Apparently some do, some don’t.

Answer(s):

1) Ask the examiner what is acceptable to him/her prior to checkride

2) Find a new examiner

3) Do a quick training flight and log it in such a way to appease the DPE
4) Have your instructor correct his log book entries
 
“As long as it is documented properly?”

This gets back to my original question: if my logbook doesn’t specifically say “meets 61.129” in the comments, but the description of the items covered during that lesson do, then what? Would a DPE accept those hours or not?

Apparently some do, some don’t.

I haven’t found a DPE that won’t accept the training that is missing the “meets 61.129” phrase, as long as the notations for the flight give the specifics on what was accomplished and they match what 61.129 calls for. The problem is the instrument training log entries with vague notations. Anybody with common sense should recognize that most instrument training would likely include the training that would meet 61.129 but I have heard of some examiners rejecting instrument training that doesn’t have detailed log entries.

I did the opposite of what is being discussed here for my helicopter training. I needed to have 5 hours of instrument training to meet 61.129 so I made absolutely sure that the training also met the requirements of 61.65 so I could go back and get an instrument rating later if I wanted to.
 
Of course, if possible, but you can't correct someone else's entries.
Editing someone else's entries does raise ethical questions, even if the change is made to make it correct.

Appending additional remarks for clarity or posterity, however, does not raise the same concerns for me.
 
The easiest answer is to have the original instructor correct their entries to include the 61.129 references, assuming that it will be true. And of course, Assuming they are still around. You only need 10hrs to reflect 61.129, so include the ifr xc and a few training flights and you’re done.

DPEs were ignoring or unaware of this letter for a decade, so the FSDO made a point of telling them all about it a couple years ago. Compliance has gone up, but I, sure it isn’t 100%
 

Editing someone else's entries does raise ethical questions, even if the change is made to make it correct.

Appending additional remarks for clarity or posterity, however, does not raise the same concerns for me.

Electronic logbooks are a good example. AC120-78A (and actually, digital signature requirements in general) requires that a digitally-signed entry be secure. That basically means that changes to the entry result in the signature becoming void. In the paper world, the change would be considered forgery or tampering. There are exceptions. Corrections, not so much. Additional clarifying information, depends on the provider.
 

Is that a serious question? If you think it's a good idea, explain why.

I will rephrase.

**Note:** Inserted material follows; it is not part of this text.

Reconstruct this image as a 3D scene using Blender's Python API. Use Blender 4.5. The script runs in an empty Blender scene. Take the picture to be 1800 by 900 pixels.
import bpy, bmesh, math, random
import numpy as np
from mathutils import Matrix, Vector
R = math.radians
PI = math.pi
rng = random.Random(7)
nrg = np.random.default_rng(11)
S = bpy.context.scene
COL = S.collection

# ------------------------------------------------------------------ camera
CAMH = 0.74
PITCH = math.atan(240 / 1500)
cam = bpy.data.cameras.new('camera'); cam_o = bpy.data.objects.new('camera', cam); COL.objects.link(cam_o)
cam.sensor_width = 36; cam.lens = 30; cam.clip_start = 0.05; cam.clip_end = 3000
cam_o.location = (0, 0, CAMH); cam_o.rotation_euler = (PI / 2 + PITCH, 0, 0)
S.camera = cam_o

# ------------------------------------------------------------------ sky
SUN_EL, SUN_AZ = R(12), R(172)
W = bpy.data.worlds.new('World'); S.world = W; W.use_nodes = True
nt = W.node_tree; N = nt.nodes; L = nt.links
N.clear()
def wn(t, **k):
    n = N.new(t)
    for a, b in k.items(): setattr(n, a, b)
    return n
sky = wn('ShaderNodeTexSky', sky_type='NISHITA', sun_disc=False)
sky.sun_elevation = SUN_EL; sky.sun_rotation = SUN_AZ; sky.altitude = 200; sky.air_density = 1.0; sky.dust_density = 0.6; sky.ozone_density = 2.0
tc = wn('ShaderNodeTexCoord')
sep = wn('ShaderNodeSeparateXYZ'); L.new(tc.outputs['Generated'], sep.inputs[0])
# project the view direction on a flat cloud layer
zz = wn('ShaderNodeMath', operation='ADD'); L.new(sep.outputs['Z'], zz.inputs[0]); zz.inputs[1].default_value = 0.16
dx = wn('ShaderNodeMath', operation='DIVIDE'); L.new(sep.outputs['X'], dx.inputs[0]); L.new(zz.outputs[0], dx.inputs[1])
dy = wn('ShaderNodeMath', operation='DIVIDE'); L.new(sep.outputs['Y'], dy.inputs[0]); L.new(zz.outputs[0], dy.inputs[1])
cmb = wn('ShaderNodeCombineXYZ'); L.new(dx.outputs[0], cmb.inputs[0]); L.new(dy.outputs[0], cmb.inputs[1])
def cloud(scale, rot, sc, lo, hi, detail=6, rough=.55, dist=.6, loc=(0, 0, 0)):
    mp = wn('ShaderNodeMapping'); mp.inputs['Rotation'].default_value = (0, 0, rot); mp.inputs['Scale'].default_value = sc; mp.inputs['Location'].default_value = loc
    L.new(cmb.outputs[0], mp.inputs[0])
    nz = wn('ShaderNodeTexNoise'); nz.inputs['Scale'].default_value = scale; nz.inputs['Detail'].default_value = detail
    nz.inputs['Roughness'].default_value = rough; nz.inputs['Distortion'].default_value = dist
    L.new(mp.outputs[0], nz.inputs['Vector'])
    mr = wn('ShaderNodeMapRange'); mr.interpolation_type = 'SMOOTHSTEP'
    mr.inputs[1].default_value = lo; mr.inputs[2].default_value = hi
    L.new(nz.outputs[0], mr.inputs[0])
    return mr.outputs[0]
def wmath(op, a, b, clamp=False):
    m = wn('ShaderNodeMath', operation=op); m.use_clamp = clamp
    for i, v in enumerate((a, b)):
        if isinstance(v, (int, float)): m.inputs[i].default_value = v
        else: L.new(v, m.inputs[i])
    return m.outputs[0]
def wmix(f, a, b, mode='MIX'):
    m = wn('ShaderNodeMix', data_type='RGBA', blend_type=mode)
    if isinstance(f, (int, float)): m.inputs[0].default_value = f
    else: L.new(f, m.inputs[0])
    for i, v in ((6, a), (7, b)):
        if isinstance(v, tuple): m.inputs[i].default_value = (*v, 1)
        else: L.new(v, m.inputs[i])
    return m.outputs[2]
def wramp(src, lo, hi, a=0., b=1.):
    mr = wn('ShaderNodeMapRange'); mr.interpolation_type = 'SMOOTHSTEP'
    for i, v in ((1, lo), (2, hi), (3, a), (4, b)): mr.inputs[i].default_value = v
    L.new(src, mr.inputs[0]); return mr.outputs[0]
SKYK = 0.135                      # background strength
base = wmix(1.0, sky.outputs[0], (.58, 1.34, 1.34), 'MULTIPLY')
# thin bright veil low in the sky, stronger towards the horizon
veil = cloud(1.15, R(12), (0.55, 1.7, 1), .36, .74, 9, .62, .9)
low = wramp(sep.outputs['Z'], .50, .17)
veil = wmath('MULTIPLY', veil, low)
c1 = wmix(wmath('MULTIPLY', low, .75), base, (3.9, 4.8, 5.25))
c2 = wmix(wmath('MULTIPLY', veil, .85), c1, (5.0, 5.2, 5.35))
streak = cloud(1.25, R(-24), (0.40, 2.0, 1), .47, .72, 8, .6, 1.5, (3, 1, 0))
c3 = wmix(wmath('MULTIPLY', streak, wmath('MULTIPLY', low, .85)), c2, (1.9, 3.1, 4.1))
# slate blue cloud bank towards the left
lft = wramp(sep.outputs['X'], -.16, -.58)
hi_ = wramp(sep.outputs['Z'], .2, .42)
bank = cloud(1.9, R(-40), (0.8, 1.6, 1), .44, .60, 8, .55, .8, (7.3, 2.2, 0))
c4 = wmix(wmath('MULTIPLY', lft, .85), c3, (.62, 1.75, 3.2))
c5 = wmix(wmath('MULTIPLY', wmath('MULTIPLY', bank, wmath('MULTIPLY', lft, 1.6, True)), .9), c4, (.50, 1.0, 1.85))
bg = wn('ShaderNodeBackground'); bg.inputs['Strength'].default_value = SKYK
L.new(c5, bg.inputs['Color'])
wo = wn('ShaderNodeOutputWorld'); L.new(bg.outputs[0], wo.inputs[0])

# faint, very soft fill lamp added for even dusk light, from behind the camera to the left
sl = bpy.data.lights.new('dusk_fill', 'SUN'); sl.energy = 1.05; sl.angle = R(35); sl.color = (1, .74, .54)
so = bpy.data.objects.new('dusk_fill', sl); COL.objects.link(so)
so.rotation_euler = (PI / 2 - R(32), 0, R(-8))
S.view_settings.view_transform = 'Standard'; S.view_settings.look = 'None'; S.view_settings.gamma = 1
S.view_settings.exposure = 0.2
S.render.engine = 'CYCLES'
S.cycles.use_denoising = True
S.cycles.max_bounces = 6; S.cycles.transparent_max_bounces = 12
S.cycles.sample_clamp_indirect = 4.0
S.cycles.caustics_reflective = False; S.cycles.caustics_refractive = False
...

I think it's a terrible idea to correct or modify another instructor's logbook entry.
 
The easiest answer is to have the original instructor correct their entries to include the 61.129 references, assuming that it will be true. And of course, Assuming they are still around. You only need 10hrs to reflect 61.129, so include the ifr xc and a few training flights and you’re done.

DPEs were ignoring or unaware of this letter for a decade, so the FSDO made a point of telling them all about it a couple years ago. Compliance has gone up, but I, sure it isn’t 100%
I think I can make that happen. Might cost me a lunch, though.